50 year-old vines, planted on very heavy clay on top of blue marl, 350m elevation. Fermented in concrete with two months on the skins (submerged cap), then pressed off and moved to large botti for longer élevage (usually two years). Unfined, unfiltered, with moderate amounts of SO2 (10-20ppm max) added just before bottling. This is the powerhouse wine of the domaine, with a palate saturated in black fruit and a highly mineral core, but it never loses its sense of freshness or drinkability.
Olek Bondonio
It’s an understatement to say Bondonio is different than much of the scene in the Piedmont, especially in Barbaresco—no tasting room, no modern-art metal sculptures at the gates, no name engraved in bronze. Instead, he lives and works at his family’s 200 year-old farmhouse called ‘La Berchialla,’ where old custom is still visible: his botti for aging live in the bottom floor where cattle were kept; the family lived on the floor above. There is pedigree here, however: Bondonio’s wines hail from three lauded vineyards, some of which have been in his family those same 200 years. (One of Olek’s ancestors of the farm La Berchialla, General Guglielmo Como, was a key founder of ‘Barbaresco’s Corporate Wine Cellar,’ today known as ‘Produttori del Barbaresco.’)

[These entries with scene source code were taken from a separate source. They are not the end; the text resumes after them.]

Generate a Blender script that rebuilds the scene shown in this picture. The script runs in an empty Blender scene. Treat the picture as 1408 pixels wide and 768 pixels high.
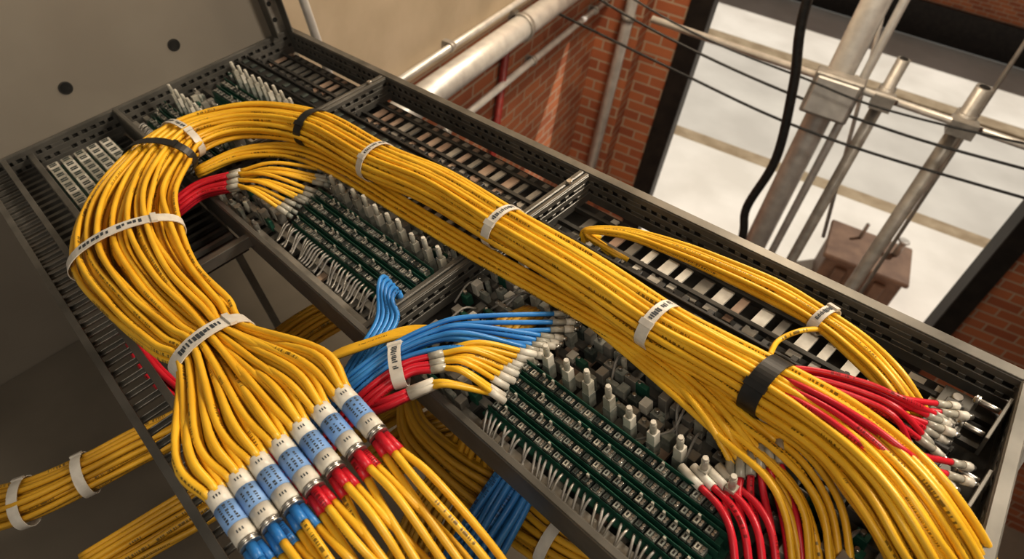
import bpy, math, random
import numpy as np
from mathutils import Matrix, Vector
V3=lambda *a: np.array(a,float)
nz=lambda a: a/(np.linalg.norm(a)+1e-12)
sc=bpy.context.scene
# Rack frame: u runs along the tray, v across it, w up out of it (metres); the rack hangs slightly tilted in the hall.
RB=np.array([[0.92447,-0.34199,0.16854],[0.30917,0.93111,0.1935],[-0.2231,-0.12678,0.96652]])
RO=V3(0.2231,0.12678,6.03348)
def R(P): return RO+np.asarray(P,float)@RB
I=lambda P: np.asarray(P,float)
# ---------------- materials ----------------
def mat(name,col,rough=.5,metal=0,col2=None,scale=20,bump=0,ink=None,detail=4):
    m=bpy.data.materials.new(name); m.use_nodes=True; nt=m.node_tree; N=nt.nodes; L=nt.links
    b=N["Principled BSDF"]; b.inputs["Roughness"].default_value=rough; b.inputs["Metallic"].default_value=metal
    b.inputs["Base Color"].default_value=(*col,1)
    tc=N.new("ShaderNodeTexCoord"); out=None
    def ramp(p0,p1,c0,c1,src):
        r=N.new("ShaderNodeValToRGB"); r.color_ramp.elements[0].position=p0; r.color_ramp.elements[1].position=p1
        r.color_ramp.elements[0].color=(*c0,1); r.color_ramp.elements[1].color=(*c1,1); L.new(src,r.inputs["Fac"]); return r.outputs["Color"]
    def noise(vec,s,d):
        no=N.new("ShaderNodeTexNoise"); no.inputs["Scale"].default_value=s; no.inputs["Detail"].default_value=d; L.new(vec,no.inputs["Vector"]); return no.outputs["Fac"]
    if col2 is not None:
        f=noise(tc.outputs["Object"],scale,detail); out=ramp(.35,.65,col,col2,f); L.new(out,b.inputs["Base Color"])
        if bump:
            bp=N.new("ShaderNodeBump"); bp.inputs["Strength"].default_value=bump; bp.inputs["Distance"].default_value=.01
            L.new(f,bp.inputs["Height"]); L.new(bp.outputs["Normal"],b.inputs["Normal"])
    if ink is not None:
        # printed lettering that runs along each jacket: attribute = (length, side cosine, cable id)
        at=N.new("ShaderNodeAttribute"); at.attribute_name="jacket"; sp=N.new("ShaderNodeSeparateXYZ"); L.new(at.outputs["Vector"],sp.inputs[0])
        def mth(op,a,bv):
            q=N.new("ShaderNodeMath"); q.operation=op
            for i,x in enumerate((a,bv)):
                if isinstance(x,(int,float)): q.inputs[i].default_value=x
                else: L.new(x,q.inputs[i])
            return q.outputs[0]
        def n1(s,z):
            cb=N.new("ShaderNodeCombineXYZ"); L.new(mth('MULTIPLY',sp.outputs["X"],s),cb.inputs["X"]); L.new(mth('MULTIPLY',sp.outputs["Z"],37.0),cb.inputs["Y"]); cb.inputs["Z"].default_value=z
            return noise(cb.outputs[0],1.0,0)
        k=mth('MULTIPLY',mth('GREATER_THAN',n1(420,0),.50),mth('GREATER_THAN',n1(11,5),.53))
        k=mth('MULTIPLY',k,mth('GREATER_THAN',sp.outputs["Y"],.84))
        mx=N.new("ShaderNodeMixRGB"); mx.inputs[2].default_value=(*ink,1); L.new(out,mx.inputs[1]); L.new(mth('MULTIPLY',k,.85),mx.inputs[0]); L.new(mx.outputs[0],b.inputs["Base Color"])
    return m
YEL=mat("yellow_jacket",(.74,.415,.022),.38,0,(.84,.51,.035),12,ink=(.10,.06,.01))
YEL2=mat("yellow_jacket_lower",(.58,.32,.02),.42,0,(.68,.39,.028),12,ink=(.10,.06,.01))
RED=mat("red_jacket",(.50,.012,.026),.36,0,(.62,.02,.04),12,ink=(.15,.0,.0))
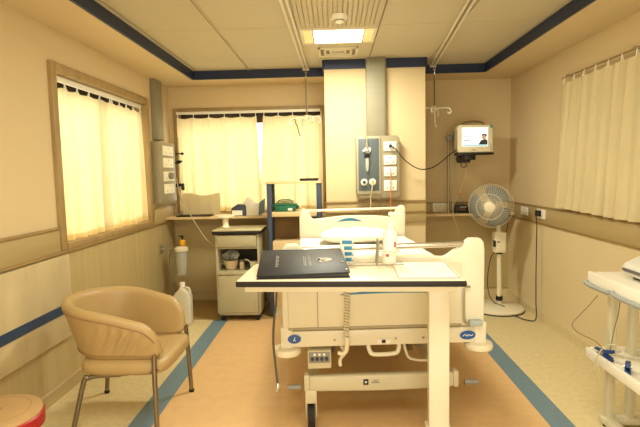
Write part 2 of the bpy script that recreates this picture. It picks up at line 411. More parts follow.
# added sheet, coloured as the shaded lower part of the left back curtain
def cb(u, v):
    x = -1.555+.385*u
    return (x, YB-.085+.002*math.sin(22*u), .912+(.205+.014*math.sin(2*PI*u*1.1+.6))*v)
cl = MB(); cl.grid(cb, 40, 12).grid(lambda u, v: (cb(u, v)[0], cb(u, v)[1]+.018, cb(u, v)[2]), 40, 12)
cl.grid(lambda u, v: (cb(u, 1)[0], cb(u, 1)[1]+.018*v, cb(u, 1)[2]+.004*math.sin(PI*v)), 40, 2)
cl.grid(lambda u, v: (cb(0, v)[0], cb(0, v)[1]+.018*u, cb(0, v)[2]), 1, 12).grid(lambda u, v: (cb(1, v)[0], cb(1, v)[1]+.018*u, cb(1, v)[2]), 1, 12)
tag(cl.build('curtain_shade_band', shade_band_m, origin=(-1.36, YB-.08, .905)), 'beige wavy-topped sheet standing in for the shaded lower part of the left back curtain', 'cloth')
# right wall curtain
rr = rod('thin curtain rail high on the right wall', (XR-.05, 1.5, 1.988), (XR-.05, 3.76, 1.988), .006, .012, 'x', rail_lip)
for y in (1.8, 2.9, 3.7):
    MB().box(XR-.05, XR, y-.012, y+.012, 1.992, 2.006, .003).build('bracket', steel, rr)
curtain('unlit cream curtain hanging on the right wall above the rail', ('x', XR-.055, -1), 1.55, 3.72, 1.955, 1.0, curt_r, 17, .014, None, B1=3.83, hooks=16, seed=5)

# ------------------------------------------------------------------ wall services
def trunk_left():
    t = thing('cable_trunk', 'tall grey metal trunking on the left wall above its socket unit', 'trunking', (XL+.045, 4.5, 1.64))
    MB().box(XL, XL+.045, 4.47, 4.66, 1.655, ZS-.001, .004).build('duct', alu, t)
    MB().box(XL+.045, XL+.049, 4.48, 4.65, 1.66, ZS-.004, .001).build('cover', alu, t)
trunk_left()
def socket(parent, face, cx, cz, wd, ht, plane, holes=3, dark=False):
    """face plate as part, with holes as sub-part"""
    w2, h2 = wd/2, ht/2
    if plane[0] == 'y':
        y = plane[1]
        p = MB().box(cx-w2, cx+w2, y-.010, y, cz-h2, cz+h2, .003).build('socket', white_pl, parent)
        for (dx, dz) in ((0, .28), (-.25, -.22), (.25, -.22))[:holes]: MB().cyl((cx+dx*wd, y-.0115, cz+dz*ht), (cx+dx*wd, y-.009, cz+dz*ht), .0055, n=10).build('socket_hole', rubber, p)
    else:
        x, s = plane[1], plane[2]
        p = MB().box(min(x, x+.010*s), max(x, x+.010*s), cx-w2, cx+w2, cz-h2, cz+h2, .003).build('socket', white_pl, parent)
        for (dx, dz) in ((0, .28), (-.25, -.22), (.25, -.22))[:holes]: MB().cyl((x+.0115*s, cx+dx*wd, cz+dz*ht), (x+.009*s, cx+dx*wd, cz+dz*ht), .0055, n=10).build('socket_hole', rubber, p)
    return p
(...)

Despite Bondonio’s ancestry and highly-regarded vines—including his holding of Roncagliette, just down his driveway, immediately abutting Gaja’s famous Sorì Tildin—Olek only began his foray into wine with encouragement from his Polish mother, who told him if he was interested in making wine off the family vineyards, he should do it. Bondonio began first to tend the family vines, getting to know the character of each vineyard for a few years, then undertook his first small vintage in 2005.
After 15 years, Bondonio’s practices are clear: a committed believer in no chemical inputs in the vines, with some biodynamic practices applied, very minimal intervention in the cellar. He’s interested in the vineyards themselves, working them personally, as well as having acquired further pieces of special sites like Starderi and Altavilla—some of those from old folks in nearby villages who normally wouldn’t open the door if a stranger came knocking about their vineyard holdings.